WASHINGTON, November 21. /ITAR-TASS/. A second round of the program to exchange young media professionals under the aegis of the U.S-Russia Bilateral Presidential Commission ended on Wednesday with a traditional telebridge between Moscow and Washington.

The participants in the exchange — 24 young reporters from both countries — shared their impressions as to their personal “discovery of Russia and America”.

The main conclusion was unanimous - three-week trainings were extremely useful for them both professionally and personally, offering an opportunity to familiarize themselves with the life and work of overseas colleagues, helping to get rid of certain errors, generating a wish to have a deeper insight into the real life of both peoples.

All marked with one voice a hearty reception offered at editorial offices. In Russia those were mainly central editions in Moscow and St. Petersburg, while in the US - regional editions from New York to Los Angeles, from Florida to Colorado. Although some Americans have already visited Kazan and Sochi, for example, their main wish was to have the geography of trips in Russia expanded.

All agreed that although foreign languages and culture were valuable, the main interest was in having purposeful work, for which both the participants in the exchange program and their hosts must prepare in advance. An American reporter who had been in St. Petersburg said she had received the task to dispel stereotypes her fellow countrymen had about Russia, but she did not find any, and simply wrote about the life of US students in the city. A Russian reporter returning from Texas said she sometimes had to invent what to occupy herself with, and once delivered a lecture on modern Russian journalism to editorial staffers.

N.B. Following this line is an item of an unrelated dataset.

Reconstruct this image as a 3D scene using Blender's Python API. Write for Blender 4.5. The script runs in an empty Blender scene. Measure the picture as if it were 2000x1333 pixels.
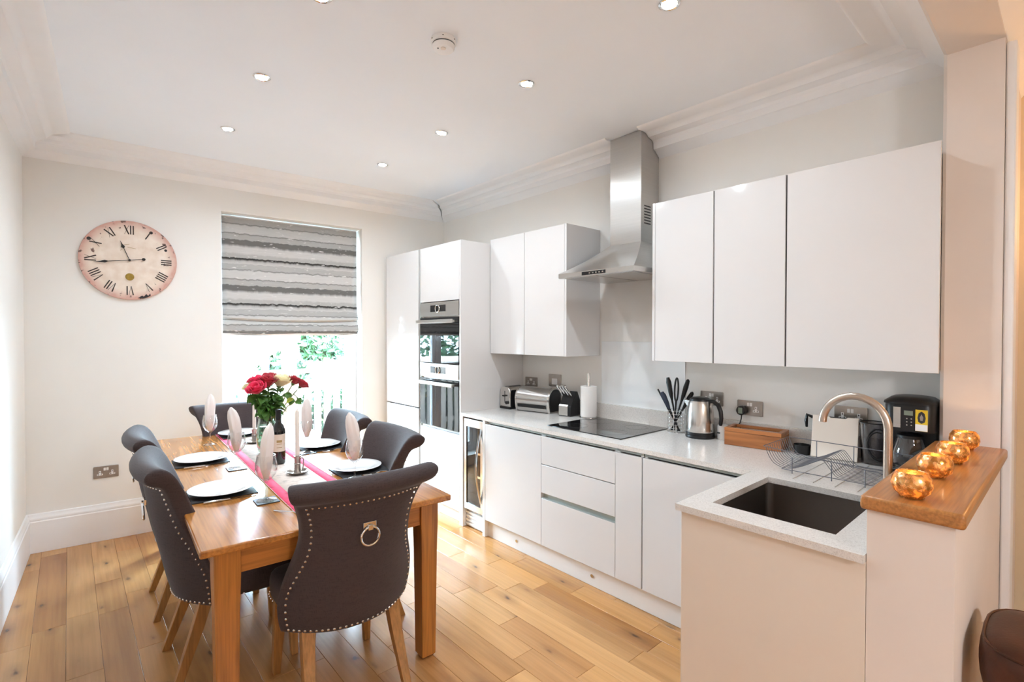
import bpy, bmesh, math, random
from math import sin, cos, pi, radians, sqrt, atan2
from mathutils import Vector, Matrix
random.seed(7)
S = bpy.context.scene
C = S.collection

# ------------------------------------------------------------------ camera, world, sun, exposure
cam_data = bpy.data.cameras.new('camera')
cam_data.lens = 17.633
cam_data.sensor_width = 36
cam_data.clip_start = 0.02
cam = bpy.data.objects.new('camera', cam_data)
C.objects.link(cam)
cam.location = (0, 0, 1.53)
cam.rotation_euler = (pi / 2 - 0.0132, -0.0008, -0.7242)
S.camera = cam

w = bpy.data.worlds.new('daylight')
S.world = w
w.use_nodes = True
bg = w.node_tree.nodes['Background']
bg.inputs[0].default_value = (0.58, 0.81, 1.0, 1)
bg.inputs[1].default_value = 40.0

sun_data = bpy.data.lights.new('sun', 'SUN')
sun_data.energy = 8.0
sun_data.angle = radians(2)
sun_data.color = (1, 0.96, 0.9)
sun = bpy.data.objects.new('sun', sun_data)
C.objects.link(sun)
sun.rotation_euler = (radians(42), 0, radians(-25))

def portal(loc, rot, sx, sy):
    d = bpy.data.lights.new('window_portal', 'AREA')
    d.shape = 'RECTANGLE'; d.size = sx; d.size_y = sy
    d.cycles.is_portal = True
    o = bpy.data.objects.new('window_portal', d); C.objects.link(o)
    o.location = loc; o.rotation_euler = rot
portal((1.55, 4.98, 0.86), (radians(-90), 0, radians(-5.5)), 1.2, 1.5)


S.view_settings.view_transform = 'Standard'
S.view_settings.look = 'None'
S.view_settings.gamma = 1
S.view_settings.use_curve_mapping = False
S.view_settings.exposure = 1.6
S.cycles.max_bounces = 10
S.cycles.diffuse_bounces = 5
S.cycles.transparent_max_bounces = 12
S.cycles.caustics_reflective = False
S.cycles.caustics_refractive = False
S.cycles.sample_clamp_indirect = 6
S.cycles.use_denoising = True
DOWNLIGHT_W = 12.2
FILL_PENDANT_W = 35.0  # strength of the added fill lamp behind the camera

# ------------------------------------------------------------------ helpers: materials
def lin(c):
    return tuple(((v / 255) / 12.92 if v / 255 <= 0.04045 else ((v / 255 + 0.055) / 1.055) ** 2.4) for v in c) + (1,)

class NT:
    def __init__(s, name):
        s.m = bpy.data.materials.new(name); s.m.use_nodes = True
        s.t = s.m.node_tree; s.b = s.t.nodes['Principled BSDF']; s.out = s.t.nodes['Material Output']
    def n(s, typ, **kw):
        nd = s.t.nodes.new(typ)
        for k, v in kw.items():
            if k.startswith('i_'):
                nd.inputs[k[2:].replace('_', ' ')].default_value = v
            else:
                setattr(nd, k, v)
        return nd
    def l(s, a, b): s.t.links.new(a, b)
    def coords(s, scale=(1, 1, 1), kind='Object', offset_random=False):
        tc = s.n('ShaderNodeTexCoord'); mp = s.n('ShaderNodeMapping')
        mp.inputs['Scale'].default_value = scale
        s.l(tc.outputs[kind], mp.inputs['Vector'])
        if offset_random:
            oi = s.n('ShaderNodeObjectInfo'); mu = s.n('ShaderNodeMath', operation='MULTIPLY'); mu.inputs[1].default_value = 37.0
            s.l(oi.outputs['Random'], mu.inputs[0]); s.l(mu.outputs[0], mp.inputs['Location'])
        return mp.outputs['Vector']
    def ramp(s, fac, stops, interp='LINEAR'):
        r = s.n('ShaderNodeValToRGB'); r.color_ramp.interpolation = interp
        e = r.color_ramp.elements
        while len(e) < len(stops): e.new(0.5)
        for el, (p, c) in zip(e, stops):
            el.position = p; el.color = c if len(c) == 4 else tuple(c) + (1,)
        s.l(fac, r.inputs[0]); return r.outputs[0]
    def mix(s, fac, a, b, mode='MIX'):
        m = s.n('ShaderNodeMix', data_type='RGBA', blend_type=mode)
        for sock, v in ((m.inputs[0], fac), (m.inputs[6], a), (m.inputs[7], b)):
            if hasattr(v, 'is_linked'): s.l(v, sock)
            else: sock.default_value = v
        return m.outputs[2]
    def bump(s, h, strength=0.2, dist=0.002):
        b = s.n('ShaderNodeBump'); b.inputs['Strength'].default_value = strength; b.inputs['Distance'].default_value = dist
        s.l(h, b.inputs['Height']); s.l(b.outputs[0], s.b.inputs['Normal'])

def plain(name, rgb, rough=0.5, metal=0.0, noise=0.03, nscale=8.0, bump=0.0, bscale=60.0, coat=0.0, sheen=0.0, spec=0.5, trans=0.0, ior=1.45, emit=0.0, ecol=None):
    t = NT(name); b = t.b
    c = lin(rgb)
    nz = t.n('ShaderNodeTexNoise', i_Scale=nscale, i_Detail=4.0)
    t.l(t.coords(), nz.inputs['Vector'])
    lo = tuple(max(0, v * (1 - noise)) for v in c[:3]) + (1,); hi = tuple(min(1, v * (1 + noise)) for v in c[:3]) + (1,)
    t.l(t.ramp(nz.outputs[0], [(0.3, lo), (0.7, hi)]), b.inputs['Base Color'])
    b.inputs['Roughness'].default_value = rough; b.inputs['Metallic'].default_value = metal
    b.inputs['Coat Weight'].default_value = coat; b.inputs['Coat Roughness'].default_value = 0.05
    b.inputs['Sheen Weight'].default_value = sheen
    b.inputs['Specular IOR Level'].default_value = spec
    b.inputs['Transmission Weight'].default_value = trans; b.inputs['IOR'].default_value = ior
    if emit:
        b.inputs['Emission Color'].default_value = lin(ecol or rgb); b.inputs['Emission Strength'].default_value = emit
    if bump:
        n2 = t.n('ShaderNodeTexNoise', i_Scale=bscale, i_Detail=3.0)
        t.l(t.coords(), n2.inputs['Vector']); t.bump(n2.outputs[0], bump, 0.002)
    return t.m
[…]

There were practically no complaints about living conditions, with the exception of some trifles. For example one of the Americans was asked what he had not liked in Moscow, and said after thinking for a while that he had found it inconvenient not to see Laundromats so customary in the US.

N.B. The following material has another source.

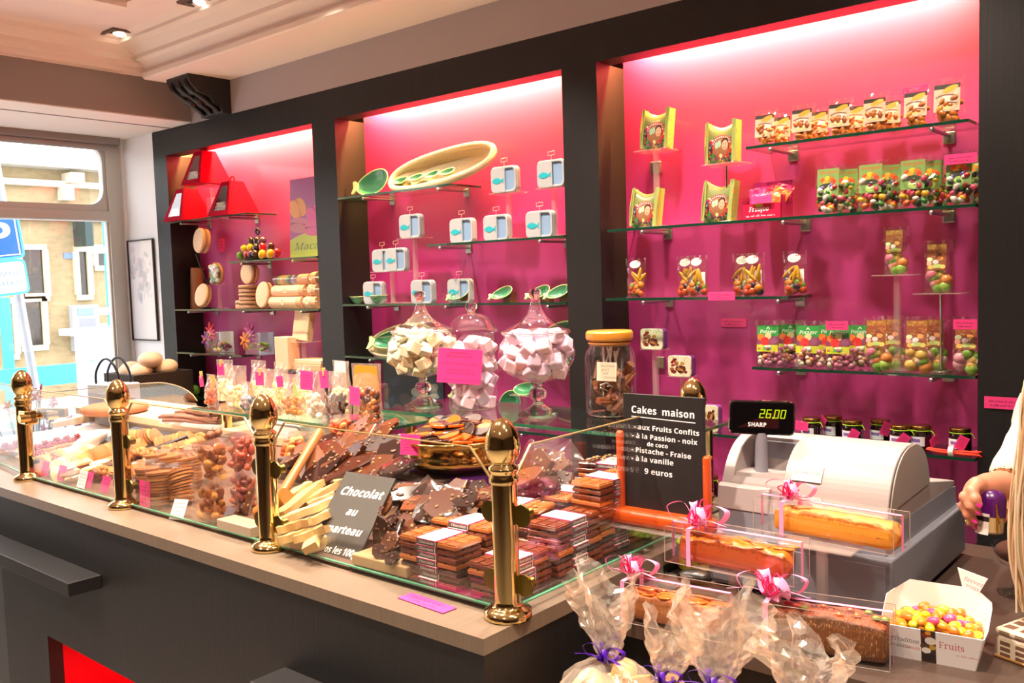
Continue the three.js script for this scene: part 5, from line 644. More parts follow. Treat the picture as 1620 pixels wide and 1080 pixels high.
{ const t = T('sweet_jar', 'straight glass jar with a domed lid, full of pink marshmallow cubes', 'jar', [jB.x, BY, jB.z]); A(t, 'body', lathe([[0, 0.002], [0.066, 0.002], [0.0665, 0.006], [0.066, 0.02], [0.066, 0.2], [0.064, 0.215], [0.067, 0.222]], 44), jarGlass); A(t, 'base_ring', new THREE.TorusGeometry(0.066, 0.004, 8, 44).rotateX(PI / 2).translate(0, 0.005, 0), glass); const l = A(t, 'lid', lathe([[0.076, 0.222], [0.078, 0.228], [0.074, 0.236], [0.067, 0.24], [0.062, 0.252], [0.048, 0.268], [0.028, 0.277], [0.013, 0.28]], 44), jarGlass); A(l, 'knob', lathe([[0, 0.277], [0.013, 0.277], [0.011, 0.284], [0.018, 0.294], [0.018, 0.304], [0.014, 0.309], [0, 0.309]], 24), crystal);
  fillJar([jB.x, BY, jB.z], (p) => p.y > 0.02 && p.y < 0.185 + 0.02 * p.x / 0.05 && Math.hypot(p.x, p.z) < 0.052, 56, 0.034, mallow, 'pink marshmallow cube in the straight jar', 'marshmallows in the straight jar');
  const c = onZ(729, 579, jB.z + 0.07), w = onZ(760, 579, jB.z + 0.07).x - onZ(697, 579, jB.z + 0.07).x; const nt = tex(256, 256, (x, W, H) => { fillBg(x, W, H, '#ea2c80'); x.fillStyle = '#4a0c2c'; x.textAlign = 'center'; x.font = 'bold italic 20px serif'; x.fillText('guimauves', 120, 36); x.fillText('MÉDICINALES', 120, 64); x.font = 'italic 19px serif'; x.fillText('fraise, pistache, violette', 128, 116); x.fillText('3 euros les 100 g', 132, 162); x.fillText('(environ 12 pièces)', 132, 186); x.font = 'italic 16px serif'; x.fillText('ne contient pas de gélatine animale', 126, 236, 236); });
  note('big bright pink notice in front of the straight marshmallow jar', w * 0.82, 0.1, [c.x - 0.0, c.y, jB.z + 0.075], [-0.06, 0.55, -0.05], M(0xffffff, 0.8, { map: nt })); }
// cinnamon and lollipop jar
{ const t = T('cinnamon_jar', 'glass jar with an orange wooden lid, full of brown lollipops and white sticks', 'jar', [jD.x, BY, jD.z]); A(t, 'body', lathe([[0, 0.003], [0.062, 0.003], [0.067, 0.01], [0.068, 0.03], [0.068, 0.155], [0.064, 0.175], [0.056, 0.186], [0.056, 0.2]], 44), jarGlass);
  A(t, 'lid', lathe([[0, 0.19], [0.052, 0.19], [0.054, 0.203], [0.062, 0.205], [0.064, 0.211], [0.064, 0.224], [0.06, 0.23], [0, 0.231]], 40), MP(0xd2882c, 0.35, { clearcoat: 0.6 })); A(t, 'seal', new THREE.TorusGeometry(0.0555, 0.003, 8, 36).rotateX(PI / 2).translate(0, 0.197, 0), M(0xb9793a, 0.5));
  const bark = [M(0x7a4020, 0.6), M(0x8a4f2a, 0.6), M(0x5f2f18, 0.6)], stick = M(0xf1e9e2, 0.6), bg = merge([cyl(0.009, 0.009, 0.062, 10), at(cyl(0.006, 0.006, 0.06, 8), 0.007, 0, 0.004)]), sg = cyl(0.0021, 0.0021, 0.1, 7);
  for (let i = 0; i < 30; i++) { const a = rnd(2 * PI), r = rnd(0.02, 0.045), y = 0.03 + (i / 30) * 0.095; O('brown_lollipop', 'brown rolled lollipop in the wooden lidded jar', 'sweet', bg, pick(bark), [jD.x + r * Math.cos(a), BY + y, jD.z + r * Math.sin(a)], [rnd(-1.1, 1.1), rnd(3), rnd(-1.1, 1.1)], 'brown lollipops in the jar'); }
  for (let i = 0; i < 20; i++) { const a = rnd(2 * PI), r = rnd(0.005, 0.022), y = i < 12 ? rnd(0.12, 0.15) : rnd(0.06, 0.1); O('lollipop_stick', 'white stick among the brown lollipops in the jar', 'stick', sg, stick, [jD.x + r * Math.cos(a), BY + y, jD.z + r * Math.sin(a)], i < 12 ? [rnd(-0.5, 0.5), rnd(3), rnd(-0.5, 0.5)] : [rnd(0.9, 1.5), rnd(3), rnd(1)], 'white sticks in the jar'); }
  const q = onZ(959, 588, jD.z + 0.06); note('scalloped cream label on the jar with the wooden lid', 0.052, 0.05, [q.x, q.y, jD.z + 0.058], [0, 0.5, -0.05], M(0xffffff, 0.7, { map: tex(128, 128, (x, w, h) => { fillBg(x, w, h, '#f0dcc4'); x.strokeStyle = '#8a8478'; x.lineWidth = 2; ['Sucettes', 'goût', '10€', 'chocolat'].forEach((s, i) => { x.fillStyle = '#7f786c'; x.font = 'italic 24px serif'; x.fillText(s, 22 + 6 * i, 32 + i * 26); }); }) })); }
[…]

Professionally, Americans were surprised to learn how difficult was in Russia to access even basic socially important information. For example, one of them regretted that he had waited in vain for a week for information about the ‘bike share’ program in Moscow from a relevant agency. He said in the US he was used to getting a reply to such inquiries within no more than three days.

On Wednesday, the young Russian reporters met with US president’s spokesman Jay Carney and coordinator of the Bureau of International Information Programs at the US Department of State Macon Philips.